◆ **Directions**
Print verbatim the opening line of the material and every subsequent line through the one containing "S.camera = cam_o".

┄┄┄┄┄┄┄┄┄┄

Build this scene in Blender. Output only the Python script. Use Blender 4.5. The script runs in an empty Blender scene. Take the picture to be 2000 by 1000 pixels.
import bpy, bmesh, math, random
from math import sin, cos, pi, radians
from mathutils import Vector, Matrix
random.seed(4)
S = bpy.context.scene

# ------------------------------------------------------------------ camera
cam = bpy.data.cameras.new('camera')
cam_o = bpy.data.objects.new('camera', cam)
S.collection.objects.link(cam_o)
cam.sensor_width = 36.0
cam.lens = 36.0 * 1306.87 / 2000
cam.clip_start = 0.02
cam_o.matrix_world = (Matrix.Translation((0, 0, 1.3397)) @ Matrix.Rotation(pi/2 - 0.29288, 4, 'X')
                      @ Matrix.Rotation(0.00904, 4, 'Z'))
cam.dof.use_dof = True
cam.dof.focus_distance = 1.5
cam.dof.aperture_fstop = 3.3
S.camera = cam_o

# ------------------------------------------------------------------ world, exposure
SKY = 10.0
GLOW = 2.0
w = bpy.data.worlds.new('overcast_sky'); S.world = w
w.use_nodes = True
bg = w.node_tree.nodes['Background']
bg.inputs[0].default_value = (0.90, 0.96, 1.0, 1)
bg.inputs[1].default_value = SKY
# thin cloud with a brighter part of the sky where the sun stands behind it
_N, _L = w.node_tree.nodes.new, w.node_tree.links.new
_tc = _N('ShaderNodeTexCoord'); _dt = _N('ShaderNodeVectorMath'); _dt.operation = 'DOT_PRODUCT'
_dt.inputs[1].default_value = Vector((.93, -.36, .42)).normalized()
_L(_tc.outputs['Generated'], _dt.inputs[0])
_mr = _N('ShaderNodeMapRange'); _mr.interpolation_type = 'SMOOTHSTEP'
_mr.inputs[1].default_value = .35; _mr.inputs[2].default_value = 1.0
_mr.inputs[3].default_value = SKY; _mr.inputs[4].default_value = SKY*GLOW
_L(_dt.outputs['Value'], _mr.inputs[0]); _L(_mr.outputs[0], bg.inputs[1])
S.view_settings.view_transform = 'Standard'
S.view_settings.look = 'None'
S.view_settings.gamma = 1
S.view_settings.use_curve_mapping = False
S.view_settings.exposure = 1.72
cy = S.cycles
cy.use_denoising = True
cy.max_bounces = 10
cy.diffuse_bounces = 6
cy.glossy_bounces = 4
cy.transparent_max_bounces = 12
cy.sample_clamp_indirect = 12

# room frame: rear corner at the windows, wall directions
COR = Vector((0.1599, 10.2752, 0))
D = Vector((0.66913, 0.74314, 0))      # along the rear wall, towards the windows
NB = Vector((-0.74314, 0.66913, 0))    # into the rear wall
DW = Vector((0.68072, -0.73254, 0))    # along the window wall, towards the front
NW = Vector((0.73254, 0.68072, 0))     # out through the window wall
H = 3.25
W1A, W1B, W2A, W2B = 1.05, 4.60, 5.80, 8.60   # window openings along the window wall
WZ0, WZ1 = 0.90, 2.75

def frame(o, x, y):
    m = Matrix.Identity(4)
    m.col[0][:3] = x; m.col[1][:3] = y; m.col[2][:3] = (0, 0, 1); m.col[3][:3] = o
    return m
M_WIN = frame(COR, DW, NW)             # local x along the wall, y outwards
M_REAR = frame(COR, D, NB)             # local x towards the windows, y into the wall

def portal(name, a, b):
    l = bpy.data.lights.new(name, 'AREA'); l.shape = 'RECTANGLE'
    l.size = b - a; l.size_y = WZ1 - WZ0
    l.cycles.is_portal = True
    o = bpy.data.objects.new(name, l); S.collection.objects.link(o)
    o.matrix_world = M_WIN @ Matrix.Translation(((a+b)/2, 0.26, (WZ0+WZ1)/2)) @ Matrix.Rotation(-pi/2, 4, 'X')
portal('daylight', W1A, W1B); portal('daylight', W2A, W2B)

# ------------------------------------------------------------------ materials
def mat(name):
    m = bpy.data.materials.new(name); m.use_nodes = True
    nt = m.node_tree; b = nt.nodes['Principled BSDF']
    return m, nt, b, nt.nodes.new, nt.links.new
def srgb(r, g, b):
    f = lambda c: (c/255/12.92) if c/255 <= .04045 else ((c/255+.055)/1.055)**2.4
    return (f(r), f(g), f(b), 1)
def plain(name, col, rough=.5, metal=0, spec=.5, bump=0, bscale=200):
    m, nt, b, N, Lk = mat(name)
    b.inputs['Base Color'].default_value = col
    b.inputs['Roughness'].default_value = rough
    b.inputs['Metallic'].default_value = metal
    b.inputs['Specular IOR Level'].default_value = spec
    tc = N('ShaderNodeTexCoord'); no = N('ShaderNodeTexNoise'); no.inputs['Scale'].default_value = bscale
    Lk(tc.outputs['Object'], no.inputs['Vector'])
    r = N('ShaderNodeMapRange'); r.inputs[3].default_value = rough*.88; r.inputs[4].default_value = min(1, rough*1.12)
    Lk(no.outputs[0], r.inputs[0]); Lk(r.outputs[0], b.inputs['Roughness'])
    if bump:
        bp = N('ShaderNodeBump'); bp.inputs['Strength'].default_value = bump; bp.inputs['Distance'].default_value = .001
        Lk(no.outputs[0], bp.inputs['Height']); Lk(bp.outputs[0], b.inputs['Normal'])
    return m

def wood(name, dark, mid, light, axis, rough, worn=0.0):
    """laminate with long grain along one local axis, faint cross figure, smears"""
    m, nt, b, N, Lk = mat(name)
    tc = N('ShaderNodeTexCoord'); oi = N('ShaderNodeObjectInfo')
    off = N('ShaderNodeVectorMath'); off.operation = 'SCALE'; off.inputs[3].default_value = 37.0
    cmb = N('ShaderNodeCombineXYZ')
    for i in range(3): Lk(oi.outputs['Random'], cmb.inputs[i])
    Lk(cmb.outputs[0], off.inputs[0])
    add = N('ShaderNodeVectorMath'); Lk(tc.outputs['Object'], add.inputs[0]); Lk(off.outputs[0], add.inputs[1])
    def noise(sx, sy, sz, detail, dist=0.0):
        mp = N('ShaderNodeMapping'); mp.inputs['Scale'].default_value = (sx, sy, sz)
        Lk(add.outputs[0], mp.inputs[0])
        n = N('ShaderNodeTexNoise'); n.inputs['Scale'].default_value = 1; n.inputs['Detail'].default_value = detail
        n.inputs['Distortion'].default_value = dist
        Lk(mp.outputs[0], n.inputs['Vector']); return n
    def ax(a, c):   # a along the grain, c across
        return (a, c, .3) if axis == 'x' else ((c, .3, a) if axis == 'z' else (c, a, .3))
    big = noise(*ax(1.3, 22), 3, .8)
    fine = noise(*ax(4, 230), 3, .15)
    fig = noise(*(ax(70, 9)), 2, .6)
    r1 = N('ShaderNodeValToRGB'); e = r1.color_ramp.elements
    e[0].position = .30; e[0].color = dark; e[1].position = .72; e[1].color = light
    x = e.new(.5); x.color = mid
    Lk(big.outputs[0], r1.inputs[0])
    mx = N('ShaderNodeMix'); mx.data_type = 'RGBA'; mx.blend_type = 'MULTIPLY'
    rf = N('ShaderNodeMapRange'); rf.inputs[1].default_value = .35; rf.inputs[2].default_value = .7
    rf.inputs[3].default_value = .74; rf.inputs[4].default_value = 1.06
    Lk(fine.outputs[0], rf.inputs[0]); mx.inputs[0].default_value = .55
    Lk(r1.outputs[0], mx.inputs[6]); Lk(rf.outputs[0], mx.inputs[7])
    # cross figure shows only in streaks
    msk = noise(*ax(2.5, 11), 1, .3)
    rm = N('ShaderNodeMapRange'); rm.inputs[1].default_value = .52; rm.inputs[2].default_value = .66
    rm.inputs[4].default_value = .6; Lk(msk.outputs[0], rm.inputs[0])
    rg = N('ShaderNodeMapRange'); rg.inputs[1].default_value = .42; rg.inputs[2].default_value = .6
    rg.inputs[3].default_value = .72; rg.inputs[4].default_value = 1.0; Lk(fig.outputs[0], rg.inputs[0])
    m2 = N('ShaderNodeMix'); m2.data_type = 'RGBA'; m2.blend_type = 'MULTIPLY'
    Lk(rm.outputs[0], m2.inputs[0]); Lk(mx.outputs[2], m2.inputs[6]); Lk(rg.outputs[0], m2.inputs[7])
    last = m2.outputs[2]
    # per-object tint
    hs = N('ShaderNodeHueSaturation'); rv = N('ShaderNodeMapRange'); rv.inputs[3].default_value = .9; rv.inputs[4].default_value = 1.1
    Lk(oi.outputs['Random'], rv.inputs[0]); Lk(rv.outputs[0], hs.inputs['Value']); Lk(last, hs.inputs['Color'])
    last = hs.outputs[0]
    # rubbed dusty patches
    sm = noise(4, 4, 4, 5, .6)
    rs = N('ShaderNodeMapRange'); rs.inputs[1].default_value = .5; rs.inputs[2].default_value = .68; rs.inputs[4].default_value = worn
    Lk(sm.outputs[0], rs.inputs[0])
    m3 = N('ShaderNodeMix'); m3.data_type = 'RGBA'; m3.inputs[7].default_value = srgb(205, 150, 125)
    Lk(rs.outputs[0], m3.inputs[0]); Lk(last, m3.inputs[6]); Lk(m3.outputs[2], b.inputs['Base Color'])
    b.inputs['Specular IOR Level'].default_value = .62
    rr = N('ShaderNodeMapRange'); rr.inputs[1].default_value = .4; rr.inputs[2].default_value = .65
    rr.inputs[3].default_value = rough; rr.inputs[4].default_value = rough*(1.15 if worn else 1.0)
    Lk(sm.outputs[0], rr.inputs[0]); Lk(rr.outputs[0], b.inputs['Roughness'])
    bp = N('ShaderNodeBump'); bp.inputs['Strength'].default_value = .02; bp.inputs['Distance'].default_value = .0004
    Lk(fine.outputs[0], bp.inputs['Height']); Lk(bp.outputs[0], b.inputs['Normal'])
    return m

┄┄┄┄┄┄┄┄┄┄

◆ **Result**
Build this scene in Blender. Output only the Python script. Use Blender 4.5. The script runs in an empty Blender scene. Take the picture to be 2000 by 1000 pixels.
import bpy, bmesh, math, random
from math import sin, cos, pi, radians
from mathutils import Vector, Matrix
random.seed(4)
S = bpy.context.scene

# ------------------------------------------------------------------ camera
cam = bpy.data.cameras.new('camera')
cam_o = bpy.data.objects.new('camera', cam)
S.collection.objects.link(cam_o)
cam.sensor_width = 36.0
cam.lens = 36.0 * 1306.87 / 2000
cam.clip_start = 0.02
cam_o.matrix_world = (Matrix.Translation((0, 0, 1.3397)) @ Matrix.Rotation(pi/2 - 0.29288, 4, 'X')
                      @ Matrix.Rotation(0.00904, 4, 'Z'))
cam.dof.use_dof = True
cam.dof.focus_distance = 1.5
cam.dof.aperture_fstop = 3.3
S.camera = cam_o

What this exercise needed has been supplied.